Kamu Başdenetçisi Şeref Malkoç, Kamu Denetçiliği Kurulu olarak amaçlarının Türkiye’de verilen kamu hizmetlerinin kalitesini artırmak olduğunu söyledi.
Erzurum Atatürk Üniversitesinde düzenlenen “Adalet, Ombudsmanlık ve Üniversiteler” konulu konferansta konuşan Kamu Başdenetçisi Şeref Malkoç, daha sonra “Bilimsel Teşvik Ödül ve Akademik Giysi Töreni”ne katıldı.
15 Temmuz Milli İrade Salonu’nda düzenlenen programa Kamu Başdenetçisi Şeref Malkoç, Erzurum Cumhuriyet Başsavcısı Burhan Bölükbaşı, Erzurum Bölge Adliye Mahkemesi Başsavcısı Ünal Bingül, Erzurum Atatürk Üniversitesi Rektörü Prof. Dr.

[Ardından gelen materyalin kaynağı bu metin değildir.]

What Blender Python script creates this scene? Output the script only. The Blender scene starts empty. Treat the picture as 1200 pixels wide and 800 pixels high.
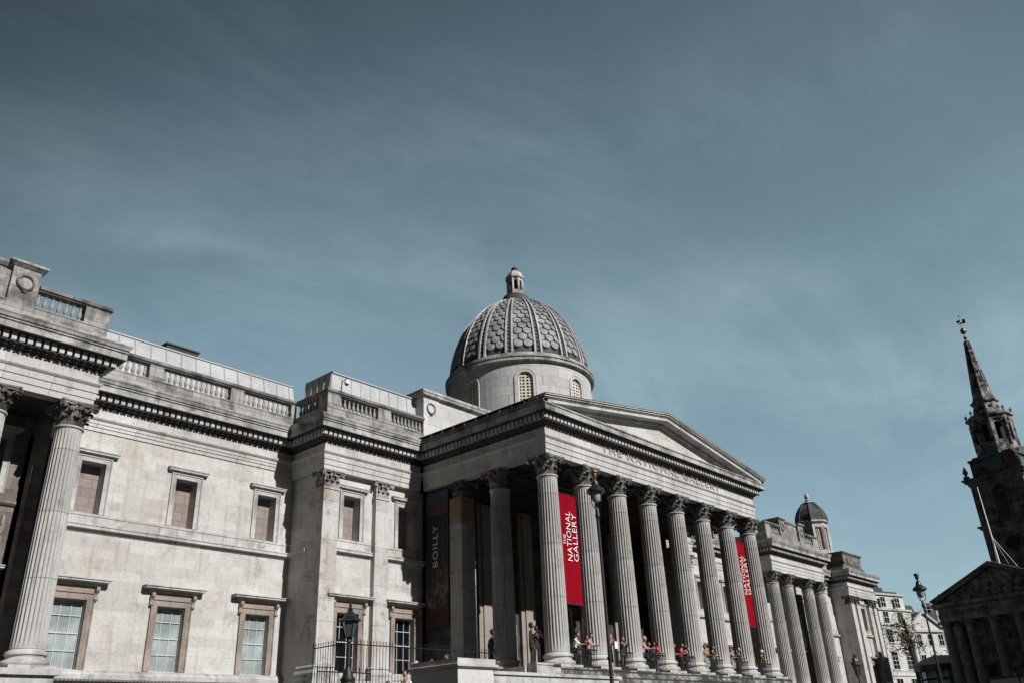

Ömer Çomaklı, Ak Parti Erzurum İl Başkanı Mehmet Emin Öz ve öğrenciler katıldı.
Konferansta konuşan Malkoç, "Dünyanın en iyi 10 ülkesi arasına girmek, ekonomide, refahın paylaşımında, eğitimde, sağlıkta, bu çalışmaların devam etmesi halinde başta Ömer Çomaklı hocamız olmak üzere onun öğrencileri inşallah Erzurum Atatürk Üniversitesi dünyadaki ilk 500 üniversitenin arasına girecektir. Değerli arkadaşlar, insanoğlunun kendi hedefini koyup da, istedikten sonra yapamayacağı hiçbir şey yoktur. Önemli olan hedefe varmak. Yeter ki o hedeflere ulaşmak için alın teri ve göz nurunu akıtanın Allah hiçbir zaman zayi etmez. Yeter ki çalışalım. Ama Almanya’daki üniversiteler veya Avrupa’daki hocalar veya Güney Kore’dekiler, Amerika’dakiler veya Fransa’dakiler, yirmi dört saatin on dört saatini bilimsel çalışmaya ayırabiliyorlarsa, bizler de dört saatimizi buna ayırırsak bir yere varamayız. Öğrencilerimiz derse devam etmez, vizelere şöyle böyle çalışır finallere yarım yamalak bir gün zaman ayırırsa bu iş olmaz. Bu vaziyette Türkiye hedeflenen ilk 10 ülke arasına giremez. Ama çeşitli üniversitelerde okuyan öğrenciler umarım gerektiği şekilde anlattığım gibi çalışıyorlardır. Yani hakkını vererek çalışıyorlardır. Öğrenciler sanırım doğru söylüyorum. Şimdi bizler tüm Kamu Hizmetlerini denetliyoruz ya bunlar arasında bizlere üniversitelerden de çok şikayetler geliyor. Akademisyenden tutun, öğrenci ilişkilerinden tutun, öğrencilerin yapılan sınavlarına varıncaya kadar. Bazı öğrenciler sınava girmiş de sınavdan geçememiş, bulunduğu okul idaresine itiraz etmiş, idare itirazı incelemiş ve geçirmemiş, öğrenci de Kamu Denetleme Kurulu’na müracaatta bulunuyor, ben sınava girdim de geçemedim, aslında o olacaktı, şu olacaktı gibi bahanelerde beni geçirmediler. Biz de bunu inceliyoruz, Okul yönetimi veya hocasını bulup soruyoruz, bir öğrenci diyelim 100 üzerinden 45 almış ve geçemiyor, biz inceliyoruz ya bakıyoruz ki o öğrenci okuduğu okuldan istenilenin üzerinde not almış veya not verilmiş, bizdeki ise ancak 35 filan alıyor" diye konuştu.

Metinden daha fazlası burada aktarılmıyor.